Damage (1992): Louis Malle Menage a Trois–Jeremy Irons, Juliette Binoche, Rupert Graves

Speaking of l’amour and that distinctly French concept, “menage a trois,” Louis Malle’s new, English-speaking film, Damage, based on Josephine Hart’s steamy best-seller, with a script by playwright David Hare, is a major disappointment.

Jeremy Irons is vastly miscast as British Stephen Fleming, a cool, always in control, junior minister, groomed for a better position in the parliament. Stephen is happily married to a nice wife (Miranda Richardson) and the father of two sons. That is until he meets at a party Anna (French actress Juliette Binoche), the fianc of his older son (Rupert Graves). Before long–it literally takes one look–Irons engages in an obsessively passionate affair with Anna.

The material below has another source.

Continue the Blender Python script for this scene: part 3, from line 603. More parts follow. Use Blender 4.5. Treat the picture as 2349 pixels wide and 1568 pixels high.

Like The Lover, Damage has received tremendous publicity for its excessive graphic sexuality, which might erroneously enticed viewers to believe the movie is an updated version of Last Tango in Paris, only set in London. Unfortunately, the movie’s sex scenes are its weakest aspect. Though Irons and Binoche make ferocious love on the floor of her apartment, at street corners, outside of a church, etc., neither performer projects a particularly creditable sexual image. Never for a second was I convinced by Irons or Binoche that they were physically attracted to each other; in fact, Irons seems uncomfortable in his naked scenes.

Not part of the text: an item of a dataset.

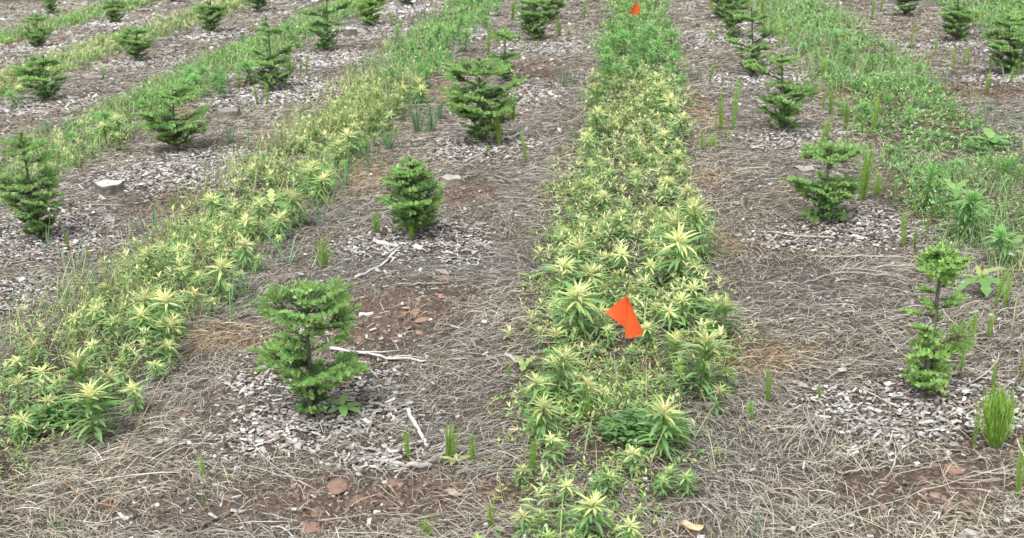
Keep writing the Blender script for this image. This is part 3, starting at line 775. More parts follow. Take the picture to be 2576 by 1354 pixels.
for L_, s_ in ((W_C, 'bleached'), (W_H, 'half'), (W_L, 'bleached'), (W_G, 'green')):
    for a, b, d in L_:
        put_weed(a, b, d, s_); pts.append((a, b))
# smaller ones between them
def fill(n, u0, u1, v0, v1, style, d0, d1, sep=12):
    k = tries = 0
    while k < n and tries < n * 40:
        tries += 1
        u = random.uniform(u0, u1); v = v0 + (v1 - v0) * random.random() ** .8
        x, y = xy(u, v); z = float(SLOPE * x)
        dx = np.array([x, y, z - CAM_H]); dep = dx[1] * CP - dx[2] * SP
        px = 1288 + F * dx[0] / dep; py = 677 - F * (dx[1] * SP + dx[2] * CP) / dep
        if not (-10 < px < 2586 and -10 < py < 1354): continue
        if min(math.hypot((px - a) * .8, (py - b) * 1.5) for a, b in pts) < sep * 4.2 / dep ** .8: continue
        pts.append((px, py)); k += 1
        put_weed(px, py, random.uniform(d0, d1) * 4.5 / dep, random.choice(style) if isinstance(style, tuple) else style)
fill(120, -.26, .33, 3.3, 9.0, ('bleached', 'bleached', 'bleached', 'half'), 34, 60, 46)
fill(8, -.26, .1, 2.55, 3.2, ('half', 'bleached'), 26, 40, 60)
fill(90, -2.15, -1.6, 3.3, 9.4, ('bleached', 'bleached', 'half'), 28, 50, 44)
fill(34, -.22, .42, 9.0, 12.8, 'green', 44, 80, 50)
fill(26, -2.1, -1.6, 9.6, 16.5, 'green', 44, 80, 50)
fill(22, -3.9, -3.35, 6.0, 16.0, ('green', 'green', 'half'), 36, 66, 50)
fill(18, 1.4, 2.1, 7.0, 12.5, 'green', 32, 56, 50)
fill(18, -5.75, -5.25, 8.5, 17.0, ('half', 'bleached'), 34, 60, 50)
fill(8, 3.2, 3.9, 9.5, 12.5, 'green', 44, 70, 50)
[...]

The adulterous affair, which is just as mysteriously enigmatic at the story’s tragic ending as it is in its beginning, is shot by director Malle in the most detached, dispassionate, and standoffish manner–as if he didn’t care about the emotional state of his characters. But by refusing to take a more definite and specific stance toward the tryst, Malle leaves one of the movie’s most pertinent issues unresolved: For a father who admittedly loves his son, there must be a really good reason to engage in such desperate liaison with his son’s fianc.

Worse yet is David Hare’s minimalist, thin-boned script. When Anna tells Irons, “Damaged people are the most dangerous, because they know how to survive,” I knew it was time to cease listening to the dialogue and concentrate instead on the stylized visuals of the movie. It could be that the highly acclaimed Malle (who has given viewers more cinematic pleasures than many other French directors) was simply the wrong filmmaker to attack what is basically a sordid potboiler.

Be warned: at the screening I attended, there was (unintentional) laughter by the audience, possibly due to the silliness of the sex scenes on-screen.